A fourth ransom email tied to the disappearance of 84-year-old Nancy Guthrie — Savannah Guthrie's mother — landed in TMZ's inbox Monday, and this one carried a new claim: the writer says he saw Nancy alive in Mexico.
The letter, which TMZ says came from the same Bitcoin account linked to three previous ransom notes, included a partial statement from the unnamed author:
"I know what I saw [five] days ago south of the border and I was told to shut up so I know who he is and that was definitely Nancy with them."
As reported by the Daily Caller, Nancy Guthrie has now been missing for 16 days. And while the identity and credibility of the person behind these emails remain entirely unverified, the claim that she may have been moved across the southern border introduces a dimension that should sharpen the urgency of this investigation considerably.
Harvey Levin, who has become the de facto public-facing conduit in this strange ransom saga, addressed the writer directly in a video, offering TMZ as a go-between with the FBI. His pitch was straightforward — part plea, part warning:
"If you are not real, you are committing a crime. You should know that, and this is a serious, federal crime."
Levin then laid out the logic for the writer to cooperate through TMZ rather than continuing the anonymous back-and-forth:
"If you're worried about getting this money, and you really do have this information, send it to us. You're sending us these letters, send it to us, we will forward it to the FBI, and that way there's a record that we have, that you supplied this information."
The calculus Levin is presenting is simple: if the information is real, a paper trail through TMZ protects the writer's claim to any reward. If it's fake, the writer is digging a deeper federal hole with every email sent.
Four letters to the same media outlet, all routed through the same Bitcoin account, from someone who claims a burglary conviction dating back ten years. That's either a deeply unusual informant or someone building toward a serious prison sentence.
On February 16, the Pima County Sheriff's Department announced that the entire Guthrie family had been cleared as suspects in the investigation. Sheriff Chris Nanos stated the matter, though the full text was not made publicly available beyond a social media post.
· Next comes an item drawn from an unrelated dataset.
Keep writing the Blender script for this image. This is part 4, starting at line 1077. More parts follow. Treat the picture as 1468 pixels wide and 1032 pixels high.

This matters for two reasons. First, it removes a line of inquiry that inevitably shadows any missing-persons case involving an elderly family member. Second, it narrows the field. If the family is out, then law enforcement is now working outward — toward unknown actors, and potentially toward a foreign country.
The clearing of the family should also put to rest the kind of idle speculation that metastasizes on social media every time a high-profile disappearance occurs. The sheriff's department did the work. The family cooperated. That chapter is closed.
If the ransom writer's claim has any truth to it — and that remains a significant "if" — then the disappearance of Nancy Guthrie is no longer a domestic missing-persons case. It is an abduction with an international dimension, and the location allegedly involved is not some distant, unreachable jurisdiction. It is directly across the southern border.
Americans do not need to be reminded that the U.S.-Mexico border region remains a corridor for cartel activity, human trafficking, and violent crime. An 84-year-old woman allegedly moved south of the border "with them," paints a grim picture that demands a response commensurate with the stakes.
The FBI is reportedly involved, but the source material offers no detail on what specific steps the bureau has taken. Sixteen days is a long time. For an elderly woman in unknown hands, possibly in another country, every hour compounds the danger.
The case now sits at an uncomfortable intersection of tabloid spectacle and genuine law enforcement crisis. TMZ is receiving ransom notes. A celebrity family is in anguish. An unnamed writer with a criminal record is making claims that may be credible or may be the work of someone exploiting a family's worst nightmare for Bitcoin.
President Trump has already weighed in, reportedly threatening the death penalty if Nancy Guthrie is killed. That is the kind of signal that moves bureaucracies and puts foreign governments on notice that the United States takes the safety of its citizens with deadly seriousness, regardless of which border they were dragged across.
The Pima County Sheriff's Department has done its part in clearing the family. The FBI needs to do its part in running down these ransom emails and, if the Mexico claim holds, in pressing for immediate cross-border cooperation.
Nancy Guthrie has been gone for sixteen days. Somewhere, someone knows where she is.